ほぼ24時間運行している船なので夜と翌朝も乗るつもりだ。
ICチップ入りのカード券で、
乗船する際には乗船券を停留所前にある白い改札機にかざして
日時を記録してから乗り込む。

東京の地下鉄ばりに路線があるが
おススメは各駅停車で大運河を縦断する1番線。
始発のローマ広場を出発し、
サン・シメオン・ピッコロ教会、リ・スカルツィ教会を過ぎ
スカルツィ橋をくぐる。
運河の両側には時が止まったままの荘厳な建物。
なんてキレイな街並みだろう。
ベルエポック、
古き良き時代がそのまま残っていた。
頬を撫でる風が気持ちいい。

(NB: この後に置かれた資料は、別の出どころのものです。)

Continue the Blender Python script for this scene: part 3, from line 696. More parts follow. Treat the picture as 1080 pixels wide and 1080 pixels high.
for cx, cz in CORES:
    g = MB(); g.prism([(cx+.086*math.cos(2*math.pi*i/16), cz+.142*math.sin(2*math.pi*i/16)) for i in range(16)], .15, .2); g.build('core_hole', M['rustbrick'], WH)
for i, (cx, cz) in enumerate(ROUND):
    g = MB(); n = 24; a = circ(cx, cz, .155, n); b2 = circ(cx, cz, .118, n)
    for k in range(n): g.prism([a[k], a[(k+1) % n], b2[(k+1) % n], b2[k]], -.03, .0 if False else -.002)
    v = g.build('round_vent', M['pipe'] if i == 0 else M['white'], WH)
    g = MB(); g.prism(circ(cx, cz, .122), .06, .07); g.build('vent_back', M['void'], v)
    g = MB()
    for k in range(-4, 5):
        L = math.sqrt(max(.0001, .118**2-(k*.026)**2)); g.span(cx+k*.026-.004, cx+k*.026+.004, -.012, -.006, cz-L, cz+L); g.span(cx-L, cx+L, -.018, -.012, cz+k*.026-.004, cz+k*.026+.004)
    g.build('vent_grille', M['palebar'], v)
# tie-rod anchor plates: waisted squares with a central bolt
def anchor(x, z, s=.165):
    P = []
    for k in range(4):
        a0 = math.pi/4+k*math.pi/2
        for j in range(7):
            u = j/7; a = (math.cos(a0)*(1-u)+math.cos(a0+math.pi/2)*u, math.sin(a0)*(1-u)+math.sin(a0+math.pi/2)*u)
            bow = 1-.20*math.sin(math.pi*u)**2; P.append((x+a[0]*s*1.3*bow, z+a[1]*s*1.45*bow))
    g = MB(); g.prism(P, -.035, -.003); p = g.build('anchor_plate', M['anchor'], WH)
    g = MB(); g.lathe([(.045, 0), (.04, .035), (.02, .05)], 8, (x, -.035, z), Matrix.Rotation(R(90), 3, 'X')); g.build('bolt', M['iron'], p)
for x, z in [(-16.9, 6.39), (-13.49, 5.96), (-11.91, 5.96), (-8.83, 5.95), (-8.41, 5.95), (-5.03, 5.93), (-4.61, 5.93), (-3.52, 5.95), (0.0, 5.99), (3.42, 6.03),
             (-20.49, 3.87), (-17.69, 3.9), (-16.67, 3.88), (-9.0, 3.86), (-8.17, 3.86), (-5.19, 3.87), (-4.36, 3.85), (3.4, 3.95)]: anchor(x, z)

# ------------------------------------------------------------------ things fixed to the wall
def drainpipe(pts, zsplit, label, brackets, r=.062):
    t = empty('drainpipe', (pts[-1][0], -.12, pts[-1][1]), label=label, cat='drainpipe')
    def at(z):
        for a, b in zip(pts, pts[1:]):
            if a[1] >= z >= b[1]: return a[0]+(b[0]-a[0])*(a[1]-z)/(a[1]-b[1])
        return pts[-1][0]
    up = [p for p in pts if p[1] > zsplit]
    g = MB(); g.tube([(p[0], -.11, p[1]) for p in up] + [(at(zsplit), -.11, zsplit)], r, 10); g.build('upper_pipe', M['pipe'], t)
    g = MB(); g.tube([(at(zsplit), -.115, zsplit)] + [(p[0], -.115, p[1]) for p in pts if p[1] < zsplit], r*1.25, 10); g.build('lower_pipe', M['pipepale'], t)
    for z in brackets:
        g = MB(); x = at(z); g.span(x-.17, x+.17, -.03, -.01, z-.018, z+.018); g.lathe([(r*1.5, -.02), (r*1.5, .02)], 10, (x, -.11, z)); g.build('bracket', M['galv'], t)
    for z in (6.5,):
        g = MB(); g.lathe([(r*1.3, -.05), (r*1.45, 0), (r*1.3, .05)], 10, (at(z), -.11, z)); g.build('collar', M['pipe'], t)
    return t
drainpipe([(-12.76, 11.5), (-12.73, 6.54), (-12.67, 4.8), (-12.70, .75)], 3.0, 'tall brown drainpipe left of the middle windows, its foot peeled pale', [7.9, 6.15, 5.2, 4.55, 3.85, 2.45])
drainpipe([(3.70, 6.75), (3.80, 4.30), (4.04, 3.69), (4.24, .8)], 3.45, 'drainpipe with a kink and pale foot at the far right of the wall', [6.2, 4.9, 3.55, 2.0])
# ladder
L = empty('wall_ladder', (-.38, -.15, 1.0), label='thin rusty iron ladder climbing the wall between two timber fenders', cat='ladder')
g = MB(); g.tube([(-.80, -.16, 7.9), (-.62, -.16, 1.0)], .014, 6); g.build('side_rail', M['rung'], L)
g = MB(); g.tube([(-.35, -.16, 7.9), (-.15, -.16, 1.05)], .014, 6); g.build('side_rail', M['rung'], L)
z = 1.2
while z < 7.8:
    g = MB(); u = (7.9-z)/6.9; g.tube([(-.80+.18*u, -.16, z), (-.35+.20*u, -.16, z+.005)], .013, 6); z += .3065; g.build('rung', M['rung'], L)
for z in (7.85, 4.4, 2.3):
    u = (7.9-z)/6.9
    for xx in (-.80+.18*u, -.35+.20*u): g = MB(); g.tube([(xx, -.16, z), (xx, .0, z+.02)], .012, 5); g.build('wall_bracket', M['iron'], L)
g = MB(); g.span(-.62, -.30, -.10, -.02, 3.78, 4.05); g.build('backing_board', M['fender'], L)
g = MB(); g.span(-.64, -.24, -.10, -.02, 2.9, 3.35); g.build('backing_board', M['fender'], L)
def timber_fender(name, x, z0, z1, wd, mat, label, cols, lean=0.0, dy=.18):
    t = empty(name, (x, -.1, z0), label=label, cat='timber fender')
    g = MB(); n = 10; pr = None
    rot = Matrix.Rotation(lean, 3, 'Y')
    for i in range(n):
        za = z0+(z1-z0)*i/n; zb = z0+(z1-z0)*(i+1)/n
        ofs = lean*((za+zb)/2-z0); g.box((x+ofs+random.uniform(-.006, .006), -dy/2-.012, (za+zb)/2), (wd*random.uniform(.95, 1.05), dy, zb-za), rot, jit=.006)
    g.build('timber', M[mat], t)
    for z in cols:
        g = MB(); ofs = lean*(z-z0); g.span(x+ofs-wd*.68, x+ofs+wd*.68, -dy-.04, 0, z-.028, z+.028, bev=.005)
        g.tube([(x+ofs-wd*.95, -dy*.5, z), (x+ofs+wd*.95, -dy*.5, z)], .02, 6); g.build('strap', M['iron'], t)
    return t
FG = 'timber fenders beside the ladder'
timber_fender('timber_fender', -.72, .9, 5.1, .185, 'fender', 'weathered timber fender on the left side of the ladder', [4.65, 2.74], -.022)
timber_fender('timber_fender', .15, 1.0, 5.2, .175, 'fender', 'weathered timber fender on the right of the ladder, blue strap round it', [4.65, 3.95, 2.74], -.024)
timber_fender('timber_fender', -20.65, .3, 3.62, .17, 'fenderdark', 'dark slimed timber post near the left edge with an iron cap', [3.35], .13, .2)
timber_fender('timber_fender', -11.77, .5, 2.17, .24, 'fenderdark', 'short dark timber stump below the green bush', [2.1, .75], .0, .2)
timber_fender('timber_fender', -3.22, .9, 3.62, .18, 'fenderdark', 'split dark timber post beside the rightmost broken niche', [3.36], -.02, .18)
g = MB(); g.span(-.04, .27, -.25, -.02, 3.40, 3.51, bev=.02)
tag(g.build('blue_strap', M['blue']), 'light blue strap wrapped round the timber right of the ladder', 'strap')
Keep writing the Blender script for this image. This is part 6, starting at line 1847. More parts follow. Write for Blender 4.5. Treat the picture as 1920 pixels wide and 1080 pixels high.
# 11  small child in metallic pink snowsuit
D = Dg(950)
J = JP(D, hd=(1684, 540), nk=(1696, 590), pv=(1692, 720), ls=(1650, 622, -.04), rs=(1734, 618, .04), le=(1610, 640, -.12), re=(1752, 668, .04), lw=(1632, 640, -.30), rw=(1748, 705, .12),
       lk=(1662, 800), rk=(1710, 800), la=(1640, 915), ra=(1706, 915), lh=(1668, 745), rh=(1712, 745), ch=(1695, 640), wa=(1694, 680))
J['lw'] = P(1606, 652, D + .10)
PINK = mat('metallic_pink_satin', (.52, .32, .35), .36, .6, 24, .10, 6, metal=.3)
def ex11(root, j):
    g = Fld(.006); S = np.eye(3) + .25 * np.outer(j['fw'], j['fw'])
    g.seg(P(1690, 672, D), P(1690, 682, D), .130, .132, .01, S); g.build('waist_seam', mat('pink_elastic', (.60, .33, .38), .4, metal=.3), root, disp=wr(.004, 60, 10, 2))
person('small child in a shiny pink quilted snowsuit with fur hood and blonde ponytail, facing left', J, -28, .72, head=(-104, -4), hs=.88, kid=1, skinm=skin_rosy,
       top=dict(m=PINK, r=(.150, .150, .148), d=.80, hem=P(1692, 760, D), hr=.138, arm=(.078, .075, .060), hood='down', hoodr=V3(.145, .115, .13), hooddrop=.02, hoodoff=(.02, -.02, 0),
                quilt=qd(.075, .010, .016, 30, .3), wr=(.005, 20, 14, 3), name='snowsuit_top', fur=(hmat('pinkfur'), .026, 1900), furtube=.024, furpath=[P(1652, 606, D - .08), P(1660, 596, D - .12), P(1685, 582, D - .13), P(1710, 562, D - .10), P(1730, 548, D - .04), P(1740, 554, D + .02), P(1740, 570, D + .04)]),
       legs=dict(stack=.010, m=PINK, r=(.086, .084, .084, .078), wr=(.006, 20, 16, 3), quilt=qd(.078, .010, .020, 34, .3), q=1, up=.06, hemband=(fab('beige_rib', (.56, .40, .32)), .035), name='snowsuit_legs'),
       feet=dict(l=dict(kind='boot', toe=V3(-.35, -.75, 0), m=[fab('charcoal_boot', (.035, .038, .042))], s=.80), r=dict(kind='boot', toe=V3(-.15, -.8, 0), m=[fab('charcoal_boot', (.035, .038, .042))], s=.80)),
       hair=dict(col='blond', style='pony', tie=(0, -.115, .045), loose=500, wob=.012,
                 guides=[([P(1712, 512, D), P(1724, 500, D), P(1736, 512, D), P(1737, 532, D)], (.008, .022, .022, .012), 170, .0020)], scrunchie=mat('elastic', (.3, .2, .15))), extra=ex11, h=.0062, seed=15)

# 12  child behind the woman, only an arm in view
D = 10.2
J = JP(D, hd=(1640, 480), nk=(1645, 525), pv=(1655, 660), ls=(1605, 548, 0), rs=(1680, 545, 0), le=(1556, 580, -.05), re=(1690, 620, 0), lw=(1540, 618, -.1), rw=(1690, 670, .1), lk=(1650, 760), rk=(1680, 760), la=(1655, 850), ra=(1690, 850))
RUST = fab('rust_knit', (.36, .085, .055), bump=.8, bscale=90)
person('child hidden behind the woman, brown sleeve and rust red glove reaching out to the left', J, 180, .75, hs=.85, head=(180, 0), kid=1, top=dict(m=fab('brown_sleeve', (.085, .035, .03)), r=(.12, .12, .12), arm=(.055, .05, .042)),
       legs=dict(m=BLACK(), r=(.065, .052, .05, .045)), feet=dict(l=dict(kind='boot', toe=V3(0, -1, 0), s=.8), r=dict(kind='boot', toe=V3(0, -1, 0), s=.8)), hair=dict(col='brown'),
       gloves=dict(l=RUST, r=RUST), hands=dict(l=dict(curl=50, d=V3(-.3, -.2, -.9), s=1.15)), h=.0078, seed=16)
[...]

水の音が心地いい。

観光名所であるサン・マルコ寺院で船を降りた。
9世紀にエジプトから運ばれた聖マルコの遺体を納めるために
建てられた寺院だそうだ。
すぐとなりには天を突く鐘楼も高くそびえている。
カラン、カランと乾いた鐘の音が街に響いた。
広場にいた鳩たちがいっせいに飛び立つ。
天を仰ぎ、お伽の世界を思った。
ここは童話から抜け出したような街だった。

 

夕陽を眺めて

旅をしているとこうして毎日日記を綴る。
文章の中でももう1つの旅をしているわけだ。
今目にしている景色と、日記に綴っているときの景色では
どうしても温度が違ってしまうのだが、
時間の経過とともに心の中でろ過されて
適温になって文章に落ちている。
だから、もう1つの旅は違った世界を見せてくれる。
旅をするために日記を書くのか、
日記を書くために旅をするのか、
鶏と卵のような関係で面白く、どちらもやめられない。

景色を思い出し、それにぴったりくる言葉を探す。
きっと、何万通りも言葉の組み合わせはあるのだろう。
言葉を手繰り寄せては頭をひねり、
この街と同じような袋小路ばかりの迷路をやみくもに進む。
しっくりくる1行が書けたときの充実感を求めて。

5度目のバポレットに乗り込んだ。
終点リド島に向かい風を切る。
太陽は大きく西に傾き、運河を小金色に染めた。
水面がキラキラと宝石のように輝いている。
ヴェネチアの夕日、なんてキレイなんだろう。

1日を締めくくるピリオド、
日記の最後の1行につける「。」
それがこの夕日なのかも…なんていう
ロマンチックな言葉もこの街にはよく似合う。